* [Prompt]:
Take the lines from the head of the listing through the one bearing "0.98, 0.96), 26)" and copy them exactly, leaving every picture out.
*-*-*
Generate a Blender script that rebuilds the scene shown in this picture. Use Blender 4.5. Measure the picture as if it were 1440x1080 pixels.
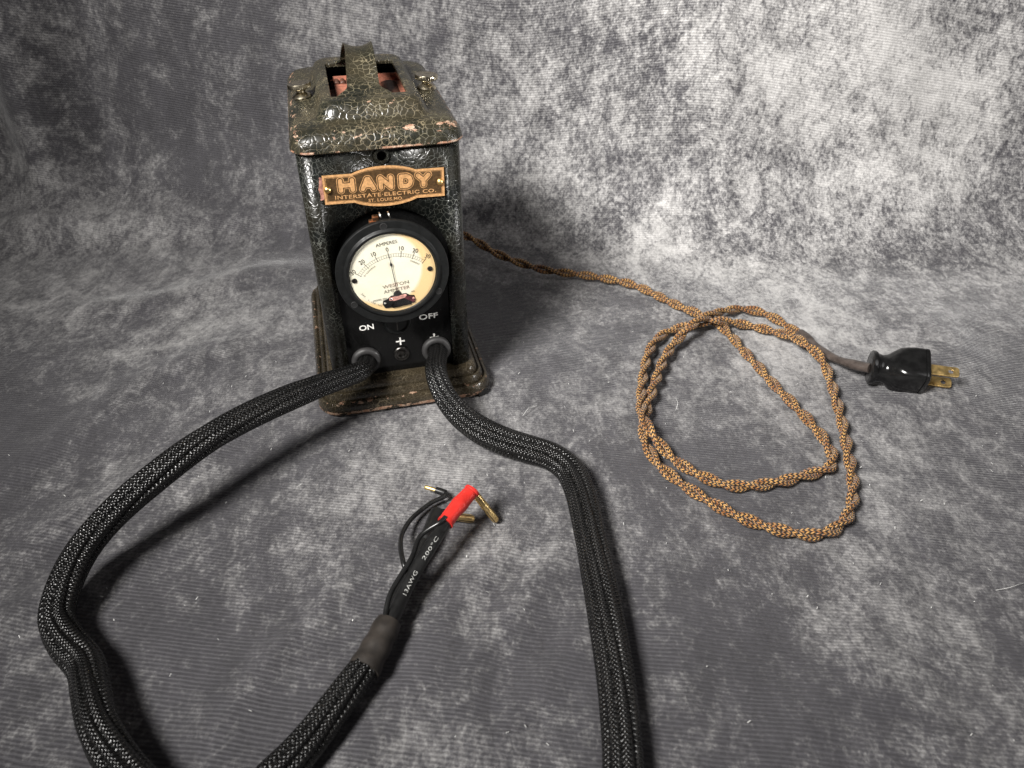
import bpy, bmesh, math, random
import numpy as np
from mathutils import Vector, Matrix, noise as mnoise

random.seed(7)
for o in list(bpy.data.objects):
    bpy.data.objects.remove(o)
SC = bpy.context.scene
COL = SC.collection
PI = math.pi

# ------------------------------------------------------------------ camera
PITCH, ROLL = 0.6207, -0.0088
CAM = Vector((0.0947, -0.5181, 0.3279))
fw = Vector((0, math.cos(PITCH), -math.sin(PITCH)))
rt = Vector((1, 0, 0))
up = rt.cross(fw)
c_, s_ = math.cos(ROLL), math.sin(ROLL)
rt, up = c_ * rt + s_ * up, -s_ * rt + c_ * up
cd = bpy.data.cameras.new('camera')
cam = bpy.data.objects.new('camera', cd)
COL.objects.link(cam)
cam.matrix_world = Matrix(((rt.x, up.x, -fw.x, CAM.x), (rt.y, up.y, -fw.y, CAM.y), (rt.z, up.z, -fw.z, CAM.z), (0, 0, 0, 1)))
cd.sensor_width = 36
cd.lens = 36 * 1095.3 / 1440
cd.clip_start = 0.01
cd.clip_end = 20
cd.dof.use_dof = True
cd.dof.focus_distance = 0.485
cd.dof.aperture_fstop = 14
SC.camera = cam

# ------------------------------------------------------------------ light
W = bpy.data.worlds.new('World')
SC.world = W
W.use_nodes = True
W.node_tree.nodes['Background'].inputs[0].default_value = (1.0, 0.90, 0.98, 1)
W.node_tree.nodes['Background'].inputs[1].default_value = 0.026


def area(name, loc, target, size, power, color, spread=180):
    l = bpy.data.lights.new(name, 'AREA')
    l.shape = 'DISK'
    l.size = size
    l.energy = power
    l.color = color
    l.spread = math.radians(spread)
    o = bpy.data.objects.new(name, l)
    COL.objects.link(o)
    o.location = loc
    d = Vector(target) - Vector(loc)
    o.rotation_euler = d.to_track_quat('-Z', 'Y').to_euler()
    return o


area('key_lamp', (-0.42, -0.72, 0.92), (0.40, 0.22, 0.06), 0.34, 7.2, (1.0, 0.975, 0.94), 72)
area('side_lamp', (0.85, -0.45, 0.85), (0.36, 0.24, 0.08), 0.70, 0.50, (1.0, 0.98, 0.97), 75)
area('rim_lamp', (0.75, -0.32, 0.17), (0.05, -0.07, 0.12), 0.16, 0.10, (1.0, 0.98, 0.96), 26)

SC.view_settings.view_transform = 'Standard'
SC.view_settings.look = 'None'
SC.view_settings.gamma = 1
SC.view_settings.use_curve_mapping = False
SC.view_settings.exposure = 0


# ------------------------------------------------------------------ node helpers
class NT:
    def __init__(self, name):
        self.m = bpy.data.materials.new(name)
        self.m.use_nodes = True
        self.t = self.m.node_tree
        self.p = self.t.nodes['Principled BSDF']

    def n(self, typ, props=None, **ins):
        nd = self.t.nodes.new(typ)
        for k, v in (props or {}).items():
            setattr(nd, k, v)
        for k, v in ins.items():
            key = int(k[1:]) if k[0] == 'i' and k[1:].isdigit() else k.replace('_', ' ')
            self.set(nd, key, v)
        return nd

    def set(self, nd, key, v):
        s = nd.inputs[key]
        if isinstance(v, bpy.types.NodeSocket):
            self.t.links.new(v, s)
        else:
            s.default_value = v

    def math(self, op, a, b=0.0, c=0.0, clamp=False):
        nd = self.n('ShaderNodeMath', {'operation': op, 'use_clamp': clamp}, i0=a, i1=b, i2=c)
        return nd.outputs[0]

    def mix(self, f, a, b, blend='MIX'):
        nd = self.n('ShaderNodeMix', {'data_type': 'RGBA', 'blend_type': blend}, i0=f, i6=a, i7=b)
        return nd.outputs[2]

    def noise(self, vec, scale, detail=4, rough=0.55, dist=0.0):
        nd = self.n('ShaderNodeTexNoise', None, Vector=vec, Scale=scale, Detail=detail, Roughness=rough, Distortion=dist)
        return nd.outputs[0]

    def ramp(self, v, a, b, lo=0.0, hi=1.0, smooth=True):
        nd = self.n('ShaderNodeMapRange', {'interpolation_type': 'SMOOTHSTEP' if smooth else 'LINEAR'}, i0=v, i1=a, i2=b, i3=lo, i4=hi)
        return nd.outputs[0]

    def mapv(self, vec, scale=(1, 1, 1), rot=(0, 0, 0), loc=(0, 0, 0)):
        return self.n('ShaderNodeMapping', None, Vector=vec, Scale=scale, Rotation=rot, Location=loc).outputs[0]

    def obj(self):
        return self.n('ShaderNodeTexCoord').outputs['Object']

    def uv(self):
        return self.n('ShaderNodeTexCoord').outputs['UV']

    def sep(self, v):
        return self.n('ShaderNodeSeparateXYZ', None, i0=v).outputs

    def bump(self, h, strength, dist):
        nd = self.n('ShaderNodeBump', None, Height=h, Strength=strength, Distance=dist)
        return nd.outputs[0]

    def out(self, **kw):
        for k, v in kw.items():
            self.set(self.p, k.replace('_', ' '), v)
        return self.m


def rgb(r, g, b):
    return (r, g, b, 1)


def simple(name, col, rough=0.4, metal=0.0, var=0.25, scale=300, bumpd=0.0, spec=0.5):
    t = NT(name)
    o = t.obj()
    n = t.noise(o, scale, 5)
    c = t.mix(t.ramp(n, 0.3, 0.7), tuple(x * (1 - var) for x in col[:3]) + (1,), tuple(min(1, x * (1 + var)) for x in col[:3]) + (1,))
    r = t.ramp(t.noise(o, scale * 0.4, 3), 0.3, 0.7, rough * 0.8, min(1, rough * 1.25))
    kw = dict(Base_Color=c, Roughness=r, Metallic=metal)
    t.set(t.p, 'Specular IOR Level', spec)
    if bumpd:
        kw['Normal'] = t.bump(n, 0.6, bumpd)
    return t.out(**kw)


def crackle(name, paint, paint2, crack, scale, width, chips=None, rough=0.32, bump=0.00013, grime=0.4, crack2=None, spec=0.5):
    t = NT(name)
    o = t.obj()
    nv = t.n('ShaderNodeTexNoise', None, Vector=o, Scale=110.0, Detail=3.0).outputs[1]
    wv = t.n('ShaderNodeVectorMath', {'operation': 'MULTIPLY_ADD'}, i0=nv, i1=(0.006, 0.006, 0.006), i2=o).outputs[0]
    v1 = t.n('ShaderNodeTexVoronoi', {'feature': 'DISTANCE_TO_EDGE'}, Vector=wv, Scale=scale).outputs['Distance']
    v2 = t.n('ShaderNodeTexVoronoi', {'feature': 'DISTANCE_TO_EDGE'}, Vector=wv, Scale=scale * 2.1).outputs['Distance']
    wn = t.ramp(t.noise(o, 60, 3), 0.35, 0.68, 0.25, 1.5)
    w1 = t.math('MULTIPLY', wn, width)
    k1 = t.math('SUBTRACT', 1.0, t.math('DIVIDE', v1, w1, clamp=True), clamp=True)
    sel = t.ramp(t.noise(o, 38, 2), 0.47, 0.6)
    k2 = t.math('MULTIPLY', t.math('SUBTRACT', 1.0, t.math('DIVIDE', v2, w1, clamp=True), clamp=True), sel)
    k = t.math('MAXIMUM', k1, t.math('MULTIPLY', k2, 0.8))
    k = t.ramp(k, 0.1, 0.75)
    big = t.ramp(t.noise(o, 26, 5, 0.62), 0.38, 0.62)
    pc = t.mix(big, paint, paint2)
    cc = t.mix(t.ramp(t.noise(o, 45, 3), 0.35, 0.65), crack, crack2 or crack)
    col = t.mix(k, pc, cc)
    gr = t.ramp(t.noise(o, 900, 4, 0.7), 0.55, 0.8)
    col = t.mix(t.math('MULTIPLY', gr, grime), col, crack)
    height = t.ramp(v1, 0.0, 0.16)
    fine = t.noise(o, 1300, 3)
    height = t.math('ADD', height, t.math('MULTIPLY', fine, 0.22))
    rg = t.ramp(t.noise(o, 200, 4), 0.3, 0.7, rough * 0.75, rough * 1.4)
    rg = t.math('MULTIPLY_ADD', k, 0.25, rg)
    if chips:
        # worn-off paint down to primer along the bent edges
        z = t.sep(o)[2]
        tot = None
        for (za, zb, thr) in chips:
            mid, hw = (za + zb) / 2, (zb - za) / 2
            d = t.math('DIVIDE', t.math('ABSOLUTE', t.math('SUBTRACT', z, mid)), hw)
            band = t.ramp(d, 0.4, 1.1, 1.0, 0.0)
            nn = t.noise(t.mapv(o, (1, 1, 2.0), (0, 0, 0), (za, 0.3, 0)), 130, 6, 0.62)
            cmask = t.ramp(t.math('MULTIPLY', nn, band), thr, thr + 0.018)
            tot = cmask if tot is None else t.math('MAXIMUM', tot, cmask)
        prim = t.mix(t.ramp(t.noise(o, 420, 4), 0.4, 0.62), rgb(0.25, 0.13, 0.08), rgb(0.40, 0.28, 0.20))
        col = t.mix(tot, col, prim)
        rg = t.math('MULTIPLY_ADD', tot, 0.2, rg)
        height = t.math('MULTIPLY_ADD', tot, -0.8, height)
    return t.out(Base_Color=col, Roughness=rg, Normal=t.bump(height, 0.9, bump), Specular_IOR_Level=spec)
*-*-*
* [Expected answer]:
Generate a Blender script that rebuilds the scene shown in this picture. Use Blender 4.5. Measure the picture as if it were 1440x1080 pixels.
import bpy, bmesh, math, random
import numpy as np
from mathutils import Vector, Matrix, noise as mnoise

random.seed(7)
for o in list(bpy.data.objects):
    bpy.data.objects.remove(o)
SC = bpy.context.scene
COL = SC.collection
PI = math.pi

# ------------------------------------------------------------------ camera
PITCH, ROLL = 0.6207, -0.0088
CAM = Vector((0.0947, -0.5181, 0.3279))
fw = Vector((0, math.cos(PITCH), -math.sin(PITCH)))
rt = Vector((1, 0, 0))
up = rt.cross(fw)
c_, s_ = math.cos(ROLL), math.sin(ROLL)
rt, up = c_ * rt + s_ * up, -s_ * rt + c_ * up
cd = bpy.data.cameras.new('camera')
cam = bpy.data.objects.new('camera', cd)
COL.objects.link(cam)
cam.matrix_world = Matrix(((rt.x, up.x, -fw.x, CAM.x), (rt.y, up.y, -fw.y, CAM.y), (rt.z, up.z, -fw.z, CAM.z), (0, 0, 0, 1)))
cd.sensor_width = 36
cd.lens = 36 * 1095.3 / 1440
cd.clip_start = 0.01
cd.clip_end = 20
cd.dof.use_dof = True
cd.dof.focus_distance = 0.485
cd.dof.aperture_fstop = 14
SC.camera = cam

# ------------------------------------------------------------------ light
W = bpy.data.worlds.new('World')
SC.world = W
W.use_nodes = True
W.node_tree.nodes['Background'].inputs[0].default_value = (1.0, 0.90, 0.98, 1)
W.node_tree.nodes['Background'].inputs[1].default_value = 0.026


def area(name, loc, target, size, power, color, spread=180):
    l = bpy.data.lights.new(name, 'AREA')
    l.shape = 'DISK'
    l.size = size
    l.energy = power
    l.color = color
    l.spread = math.radians(spread)
    o = bpy.data.objects.new(name, l)
    COL.objects.link(o)
    o.location = loc
    d = Vector(target) - Vector(loc)
    o.rotation_euler = d.to_track_quat('-Z', 'Y').to_euler()
    return o


area('key_lamp', (-0.42, -0.72, 0.92), (0.40, 0.22, 0.06), 0.34, 7.2, (1.0, 0.975, 0.94), 72)
area('side_lamp', (0.85, -0.45, 0.85), (0.36, 0.24, 0.08), 0.70, 0.50, (1.0, 0.98, 0.97), 75)
area('rim_lamp', (0.75, -0.32, 0.17), (0.05, -0.07, 0.12), 0.16, 0.10, (1.0, 0.98, 0.96), 26)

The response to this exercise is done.